Asian Markets Recover as Italian Political Concerns Ease

Asian markets rebounded from a two-month low on Thursday as global markets recovered after recent fears about Italy faded.

Japan’s Nikkei 225 index rose 0.83 percent or 183.30 points at 22,201.82 amid broad-based gains. Along with Australia’s S&P/ASX 200 which advanced 0.45 percent or 27.20 points to trade at 6.011.90, the index’s energy sector stocks traded higher after oil gained 2 percent overnight. The Topix gained 0.65 percent or 11.32 points to close at 1,747.45. The oil and coal products sub index were up 3.5 percent.

Going to China, Hong Kong’s Hang Seng Index tacked on 0.95 percent or 286.30 points at 30,343.09. The energy sector stocks lead the gains. Mainland China’s Shanghai Composite gained 1.67 percent or 58.86 points at 3,091.59 following the release of better-than expected official manufacturing PMI data.

Meanwhile, South Korea’s Kospi Index rose 0.58 percent or 13.98 points at 2,423.01 from its previous close at 2,409.03. Hyundai Cement climbed 4.34 percent amid news of a meeting between US Secretary of State Mike Pompeo and North Korean official Kim Yong Chol which exposed gains on North Korean stocks.

Overall, MSCI’s index of shares in Asia Pacific excluding Japan edged up by 0.59 percent in Asian afternoon trade.

The Dow Jones Index rose 1.26 percent to 24,667.78, and the S&P 500 climbed 1.27 percent to 2,724.01.

Italy Concerns Subside


Italian stocks bounced back 2.1 percent. However, it had given up all the gains made in 2018.

Global stocks battered, safe-haven government bond yields fell sharply as the euro tumbled in the early week trade after Italy’s two anti-establishment parties scrapped plans to form a coalition. As a result, a prospect of a general election was raised.

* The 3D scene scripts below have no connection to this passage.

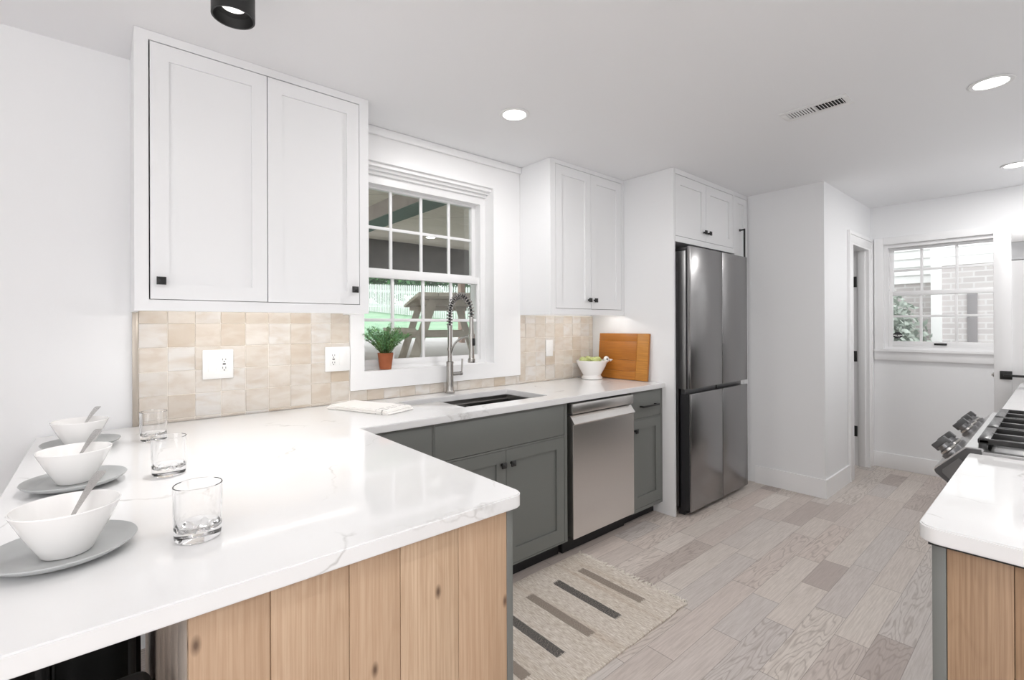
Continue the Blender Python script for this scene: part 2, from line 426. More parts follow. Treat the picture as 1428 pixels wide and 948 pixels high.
# ------------------------------------------------------------------ mesh helpers
class MB:
    def __init__(s): s.bm = bmesh.new()
    def add(s, bm, mat4=None):
        me = bpy.data.meshes.new('tmp'); bm.to_mesh(me); bm.free()
        if mat4 is not None: me.transform(mat4)
        s.bm.from_mesh(me); bpy.data.meshes.remove(me)
        return s
    def box(s, x0, x1, y0, y1, z0, z1, bev=0.0, seg=2, mat4=None):
        bm = bmesh.new()
        bmesh.ops.create_cube(bm, size=1)
        for v in bm.verts:
            v.co = Vector((x0 + (v.co.x + .5) * (x1 - x0), y0 + (v.co.y + .5) * (y1 - y0), z0 + (v.co.z + .5) * (z1 - z0)))
        if bev > 0:
            bmesh.ops.bevel(bm, geom=bm.edges[:], offset=bev, segments=seg, affect='EDGES', profile=0.5)
        return s.add(bm, mat4)
    def prism(s, pts, a0, a1, axis='X', bev=0.0, mat4=None):
        """extrude a 2-D outline along an axis; pts are (y,z) for X, (x,z) for Y, (x,y) for Z"""
        def P(p, a):
            return {'X': (a, p[0], p[1]), 'Y': (p[0], a, p[1]), 'Z': (p[0], p[1], a)}[axis]
        bm = bmesh.new()
        A = [bm.verts.new(P(p, a0)) for p in pts]; B = [bm.verts.new(P(p, a1)) for p in pts]
        n = len(pts)
        bm.faces.new(A); bm.faces.new(list(reversed(B)))
        for i in range(n): bm.faces.new((A[i], B[i], B[(i + 1) % n], A[(i + 1) % n]))
        bmesh.ops.recalc_face_normals(bm, faces=bm.faces[:])
        if bev > 0: bmesh.ops.bevel(bm, geom=bm.edges[:], offset=bev, segments=2, affect='EDGES')
        return s.add(bm, mat4)
    def lathe(s, prof, c=(0, 0, 0), n=48, closed=False, mat4=None, sx=1.0, sy=1.0):
        """prof: list of (r, z) turned about Z at c"""
        bm = bmesh.new(); rings = []
        for r, z in prof:
            if r < 1e-6: rings.append([bm.verts.new((c[0], c[1], c[2] + z))])
            else: rings.append([bm.verts.new((c[0] + sx * r * math.cos(2 * PI * k / n), c[1] + sy * r * math.sin(2 * PI * k / n), c[2] + z)) for k in range(n)])
        pr = list(zip(rings[:-1], rings[1:]))
        if closed: pr.append((rings[-1], rings[0]))
        for A, B in pr:
            for k in range(n):
                k2 = (k + 1) % n
                if len(A) == 1 and len(B) == 1: continue
                if len(A) == 1: bm.faces.new((A[0], B[k2], B[k]))
                elif len(B) == 1: bm.faces.new((A[k], A[k2], B[0]))
                else: bm.faces.new((A[k], A[k2], B[k2], B[k]))
        bmesh.ops.recalc_face_normals(bm, faces=bm.faces[:])
        return s.add(bm, mat4)
    def cyl(s, p0, p1, r0, r1=None, n=20, caps=True):
        r1 = r0 if r1 is None else r1
        p0, p1 = Vector(p0), Vector(p1); d = p1 - p0
        q = d.to_track_quat('Z', 'Y').to_matrix().to_4x4()
        prof = [(r0, 0), (r1, d.length)]
        if caps: prof = [(0, 0)] + prof + [(0, d.length)]
        return s.lathe(prof, n=n, mat4=Matrix.Translation(p0) @ q)
    def tube(s, pts, r, n=10, caps=True):
        pts = [Vector(p) for p in pts]
        bm = bmesh.new(); rings = []
        t0 = (pts[1] - pts[0]).normalized()
        a = t0.orthogonal().normalized()
        for i, p in enumerate(pts):
            t = (pts[min(i + 1, len(pts) - 1)] - pts[max(i - 1, 0)]).normalized()
            a = (a - t * a.dot(t)).normalized(); b2 = t.cross(a)
            rr = r[i] if isinstance(r, (list, tuple)) else r
            rings.append([bm.verts.new(p + (a * math.cos(2 * PI * k / n) + b2 * math.sin(2 * PI * k / n)) * rr) for k in range(n)])
        for A, B in zip(rings[:-1], rings[1:]):
            for k in range(n): bm.faces.new((A[k], A[(k + 1) % n], B[(k + 1) % n], B[k]))
        if caps: bm.faces.new(list(reversed(rings[0]))); bm.faces.new(rings[-1])
        bmesh.ops.recalc_face_normals(bm, faces=bm.faces[:])
        return s.add(bm)
    def sphere(s, c, r, sc=(1, 1, 1), u=24, v=14):
        bm = bmesh.new(); bmesh.ops.create_uvsphere(bm, u_segments=u, v_segments=v, radius=r)
        for vv in bm.verts: vv.co = Vector((vv.co.x * sc[0] + c[0], vv.co.y * sc[1] + c[1], vv.co.z * sc[2] + c[2]))
        return s.add(bm)
    def plate(s, outer, holes, z0, z1, bev=0.0):
        """flat slab in XY with holes"""
        polys = [[Vector((p[0], p[1], 0)) for p in outer]] + [[Vector((p[0], p[1], 0)) for p in h] for h in holes]
        tris = geometry.tessellate_polygon(polys)
        flat = [p for q in polys for p in q]
        bm = bmesh.new()
        T = [bm.verts.new((p.x, p.y, z1)) for p in flat]; B = [bm.verts.new((p.x, p.y, z0)) for p in flat]
        for t in tris:
            try: bm.faces.new([T[i] for i in t]); bm.faces.new([B[i] for i in reversed(t)])
            except ValueError: pass
        i0 = 0
        for q in polys:
            n = len(q)
            for k in range(n):
                a, b2 = i0 + k, i0 + (k + 1) % n
                bm.faces.new((T[a], T[b2], B[b2], B[a]))
            i0 += n
        bmesh.ops.recalc_face_normals(bm, faces=bm.faces[:])
        if bev > 0:
            ed = [e for e in bm.edges if len(e.link_faces) == 2 and e.calc_face_angle() > 1.0 and abs(e.verts[0].co.z - e.verts[1].co.z) < 1e-6]
            bmesh.ops.bevel(bm, geom=ed, offset=bev, segments=2, affect='EDGES')
        return s.add(bm)

def root_of(p):
    while p is not None and p.parent is not None: p = p.parent
    return p
def obj(name, mb, mat, parent=None, local=False, smooth=True):
    """link one mesh object. Geometry is in world space unless local."""
    bm = mb.bm
    if parent is not None and not local:
        off = root_of(parent).location
        for v in bm.verts: v.co -= off
    if smooth:
        for f in bm.faces: f.smooth = True
        for e in bm.edges:
            if len(e.link_faces) == 2 and e.calc_face_angle(0) > 0.45: e.smooth = False
    me = bpy.data.meshes.new(name); bm.to_mesh(me); bm.free()
    mt = M[mat] if isinstance(mat, str) else mat
    me.materials.append(mt)
    o = bpy.data.objects.new(name, me); COL.objects.link(o)
    if parent is not None: o.parent = parent
    return o
def thing(name, label, cat, loc=(0, 0, 0), rz=0, group=None):
    o = bpy.data.objects.new(name, None); COL.objects.link(o)
    o.empty_display_size = 0.05
    o.location = loc; o.rotation_euler = (0, 0, rz)
    o['label'] = label; o['category'] = cat
    if group: o['group'] = group
    return o
def tag(o, label, cat, group=None, kind=None):
    o['label'] = label; o['category'] = cat
    if group: o['group'] = group
    if kind: o['kind'] = kind
    return o
def struct(o, label=None, cat=None):
    o['kind'] = 'structure'
    if label: o['label'] = label
    if cat: o['category'] = cat
    return o
def sroot(name, label, cat, loc=(0, 0, 0)):
    o = thing(name, label, cat, loc); o['kind'] = 'structure'; return o
def copy_tree(o, parent=None):
    c = o.copy(); COL.objects.link(c); c.parent = parent
    for ch in list(o.children): copy_tree(ch, c)
    return c

# ================================================================== ROOM SHELL
XW, XF = -3.2, 5.55          # left end of the room, far wall
YB, YR = 2.51, -0.45         # window wall, wall behind the range
struct(obj('floor', MB().box(XW - .1, XF + .2, -3.1, 3.4, -0.12, 0), 'floor'), 'grey-beige oak plank floor running towards the far wall', 'floor')
struct(obj('ceiling', MB().box(XW - .1, XF + .2, -3.1, 2.75, CEIL, CEIL + .12), 'ceiling'), 'flat white painted ceiling', 'ceiling')
# window wall: opening x 1.045..1.985, z 1.07..2.24
w = MB()
w.box(XW - .1, 1.028, YB, 2.74, 0, CEIL).box(2.002, 4.21, YB, 2.74, 0, CEIL).box(1.028, 2.002, YB, 2.74, 0, 1.045).box(1.028, 2.002, YB, 2.74, 2.262, CEIL)
struct(obj('wall_back', w, 'wall', smooth=False), 'white wall holding the kitchen window over the sink', 'wall')
# nook: closet box beside the fridge with a door opening in its front
w = MB()
w.box(4.21, 4.30, 1.205, 2.51, 0, CEIL).box(4.30, 4.905, 1.205, 1.34, 0, CEIL).box(4.905, 5.44, 1.205, 1.34, 2.045, CEIL).box(5.44, 5.55, 1.205, 1.34, 0, CEIL)
struct(obj('wall_nook', w, 'wall', smooth=False), 'white boxed-out wall beside the refrigerator, pierced by a doorway', 'wall')
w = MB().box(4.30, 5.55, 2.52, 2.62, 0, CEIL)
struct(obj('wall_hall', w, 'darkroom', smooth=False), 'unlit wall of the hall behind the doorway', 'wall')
# far wall: window opening y 0.10..1.105, z 1.10..2.075
w = MB()
w.box(XF, XF + .16, 1.106, 2.75, 0, CEIL).box(XF, XF + .16, -0.6, 0.119, 0, CEIL).box(XF, XF + .16, 0.119, 1.106, 0, 1.084).box(XF, XF + .16, 0.119, 1.106, 2.076, CEIL)
struct(obj('wall_far', w, 'wall', smooth=False), 'white far wall with the small double-hung window', 'wall')
struct(obj('wall_right', MB().box(1.2, XF, YR - .12, YR, 0, CEIL), 'wall', smooth=False), 'white wall behind the range counter', 'wall')
w = MB().box(XW - .1, XW, -3.1, -2.2, 0, CEIL).box(XW - .1, XW, 0.2, 2.6, 0, CEIL).box(XW - .1, XW, -2.2, 0.2, 2.15, CEIL)
struct(obj('wall_left', w, 'wall', smooth=False), 'white wall at the open dining end with a wide opening', 'wall')
w = MB().box(XW, -1.9, -3.1, -3.0, 0, CEIL).box(1.2, 1.3, -3.1, -0.57, 0, CEIL).box(-1.9, -0.1, -3.1, -3.0, 2.15, CEIL).box(-0.1, 1.2, -3.1, -3.0, 0, CEIL)
struct(obj('wall_rear', w, 'wall', smooth=False), 'white wall behind the dining space with a wide opening', 'wall')

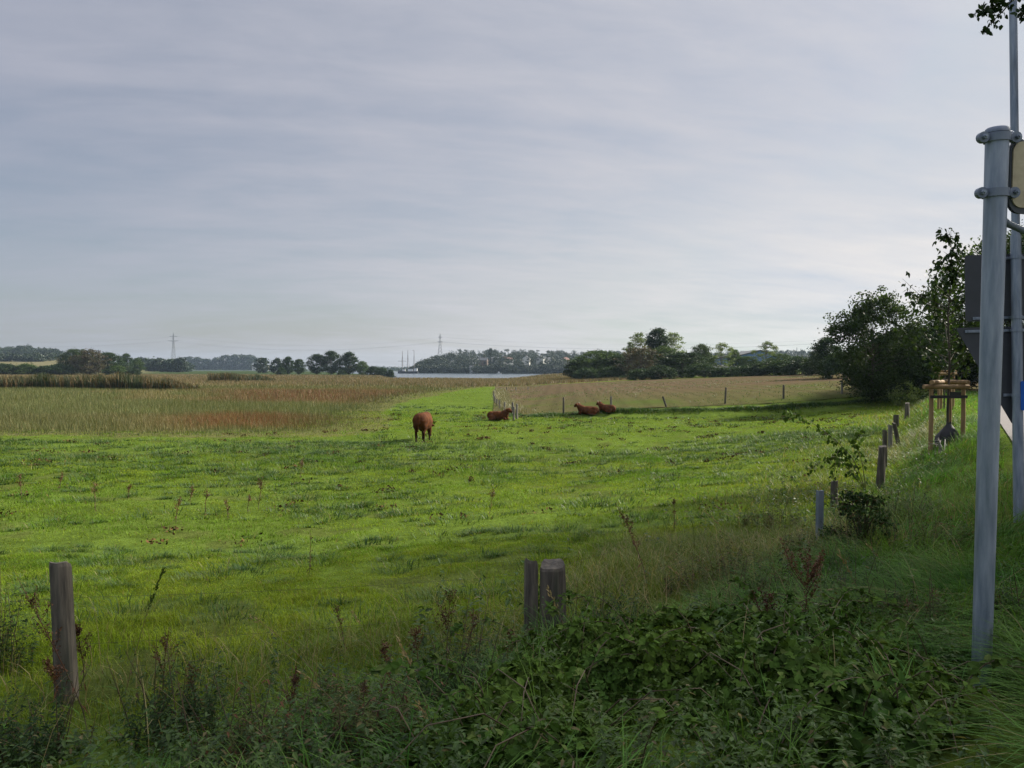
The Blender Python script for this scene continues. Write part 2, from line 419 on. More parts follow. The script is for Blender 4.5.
M['straw'] = foliage('dry_straw', (.26, .19, .09), (.34, .26, .13), None, scale=3, transl=.25, isl=.25, objv=.15)
M['bramble'] = foliage('bramble_leaf', (.032, .070, .013), (.066, .110, .018), (.085, .12, .03), .08, scale=1.6, transl=.22, spec=.05, rough=.7, isl=.55, objv=0)
M['nettle'] = foliage('nettle_leaf', (.028, .066, .013), (.062, .100, .018), (.12, .10, .035), .05, scale=1.2, transl=.28, spec=.25, isl=.4, objv=0)
M['cane'] = surf('bramble_cane', (.06, .035, .02), (.09, .07, .03), 9, rough=.6, bump=.1)
M['rust'] = foliage('dead_dock', (.070, .030, .015), (.115, .052, .023), None, scale=5, transl=.12, isl=.4, objv=.2)
M['drystem'] = surf('dry_stem', (.13, .085, .045), (.2, .14, .07), 9, rough=.7, bump=.1)
M['weed_dark'] = foliage('dark_weed', (.018, .042, .012), (.038, .066, .016), (.075, .055, .025), .10, scale=2.2, transl=.22, spec=.08, isl=.5, objv=0)  # dark weed green, lowered further to stand in for the foreground shade
M['darkstem'] = surf('brown_stem', (.055, .035, .02), (.09, .06, .03), 9, rough=.7, bump=.1)
M['reed'] = foliage('reed', (.9, .9, .9), (1.1, 1.1, 1.1), None, scale=.15, transl=.2, spec=.1, isl=.35, objv=0, tint=True)

# ------------------------------------------------------------------ the land
def reed_edge(y):
    return np.interp(y, [36, 39, 42, 60, 90, 138, 152, 172, 185, 220, 2000], [-9.5, -7.8, -7.2, -9.5, -11, -7.6, -3, 40, 62, 70, 70])
def reed_mask(x, y):
    front = 37.7 + 1.6*(fbm(x*.12, x*0+3, 4, 3)-.5)*2 + 0.03*np.minimum(0, x+8)*-0.5
    e = reed_edge(y)+1.6*(fbm(y*.11, y*0, 8, 3)-.5)*2
    return (y > front) & (x < e) & (y < 400) & (water_mask(x, y) < -8)
def field_mask(x, y):
    return (y > step_line(x)+1.6) & (y < 151+0*x) & (x > -1.5-0.02*(y-60)) & (fdist(x, y) < -1.5)
def path_mask(x, y):
    d = fdist(x, y); return d

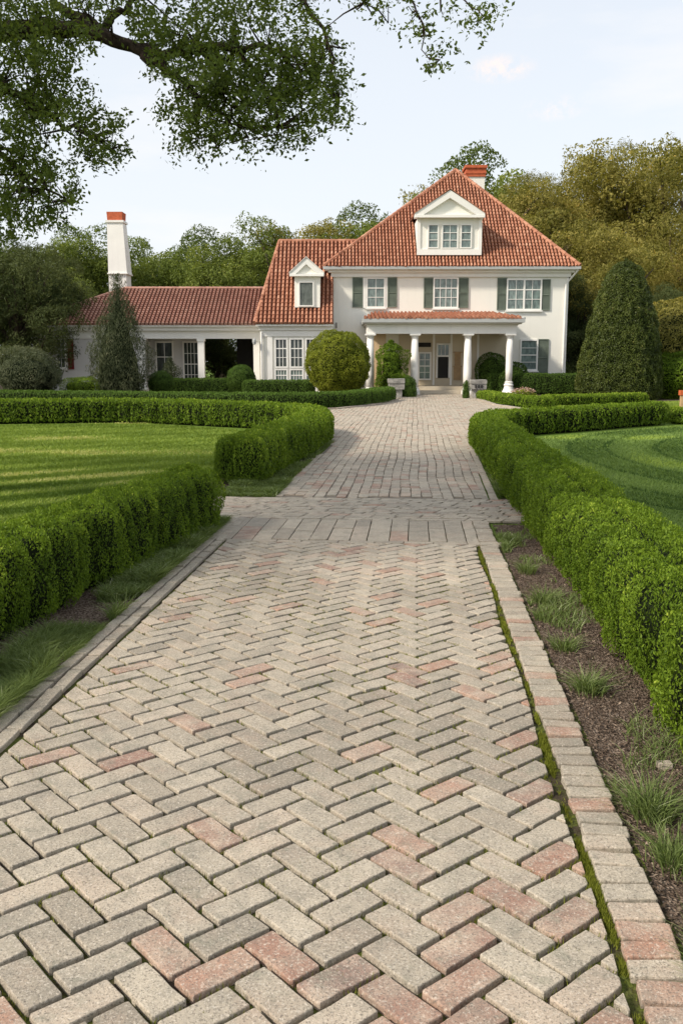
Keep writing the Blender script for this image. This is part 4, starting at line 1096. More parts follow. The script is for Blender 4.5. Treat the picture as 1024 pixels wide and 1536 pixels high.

This stoked fears such a vote will effectively be a referendum on the country’s euro membership.

Recently, the country’s two anti-establishment parties renewed efforts to form a coalition government instead of putting Italy into holding elections for the second time this year.

Furthermore, Italy’s auction of five and ten-year government bonds resulted in biggest one-day surge for two-year yields in 26 years. It assuaged concerns about the country’s ability to finance itself after turbulence in the debt market.

“The financial markets had been able to assess and digest the situation in Italy over the past few days and it is now time for a bit of reprieve from the turbulence,” senior strategist at Tokyo’s Sumitomo Mitsui Asset Management Masahiro Ichikawa said.

“The reprieve will allow the market to return their focus back on fundamentals, such as Friday’s U.S. non-farm jobs report.”